Women's Rights, Saudi Arabia: Placing more emphasis on working women

It seems that Saudi Arabia is moving towards change, highlighting women in this significant development. My first thought upon reading about this was: the economy.. it must the desire to develop the economy and sees this as an essential step in that direction. Women are largely an untapped resource. 

According to Bloomberg, King Abdullah is pushing to raise women's employment in a country where only 15% of the labor force is female. More working women would give Saudi and international companies higher-skilled employees, since almost 60% of Saudi university students are women, and help Saudi Arabia diversify from energy by building technical skills.

"By including more women in the labor force, you increase productivity" and thus add jobs to the economy, said John Sfakianakis, chief economist at Riyadh-based Banque Saudi Fransi. "By employing them, the government will get a return on its investment in education."
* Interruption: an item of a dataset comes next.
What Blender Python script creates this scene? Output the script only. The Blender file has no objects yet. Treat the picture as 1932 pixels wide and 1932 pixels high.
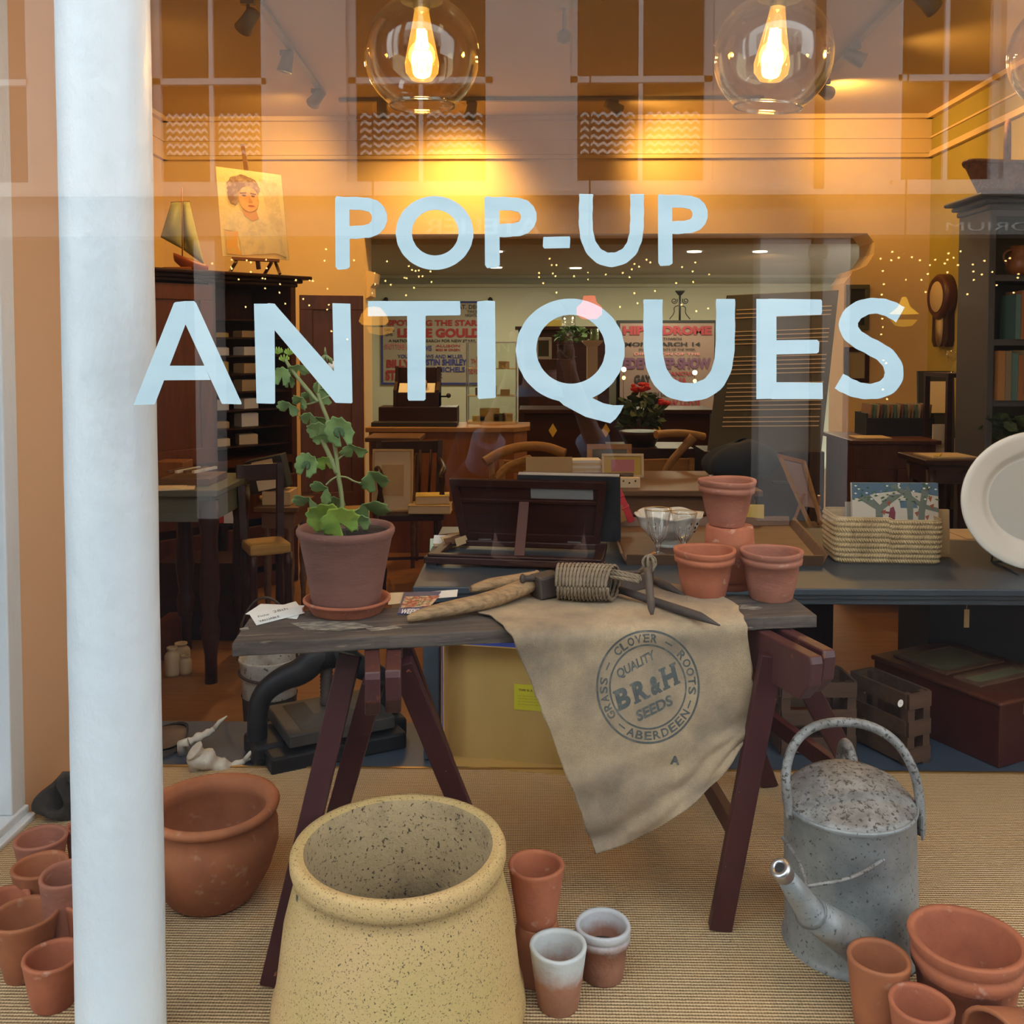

Moreover Abdullah is promoting women's rights as part of a broader drive to rein in the influence of the clerical establishment, which controls the educational and legal system in a country where unemployment for those between ages 15 and 24 is 25%. The king is establishing a new commercial courts outside the existing judiciary, which follows Islamic Sharia law, and promoting science and technology under a five-year unveiled in 2005 to enhance job skills. 

That said, Bandar bin Mohammed al-Aiban, president of the government-run Saudi Human Rights Commission, states that the kingdom's form of Islam means progress will be slow. It forbids mixing among unrelated people of opposite sexes, requires women to get a male relative's permission to work and prohibits women from driving a car.

I have to say that I appreciated Mr. al-Aiban's comment: "It's piecemeal, one step at a time. We're an Islamic society that has its own traditions, which most families, not the government, would adhere to." I definitely agree. One step at a time. And, well, progress is progress even if it is slow to come. I see this as smart economics where women's rights benefit.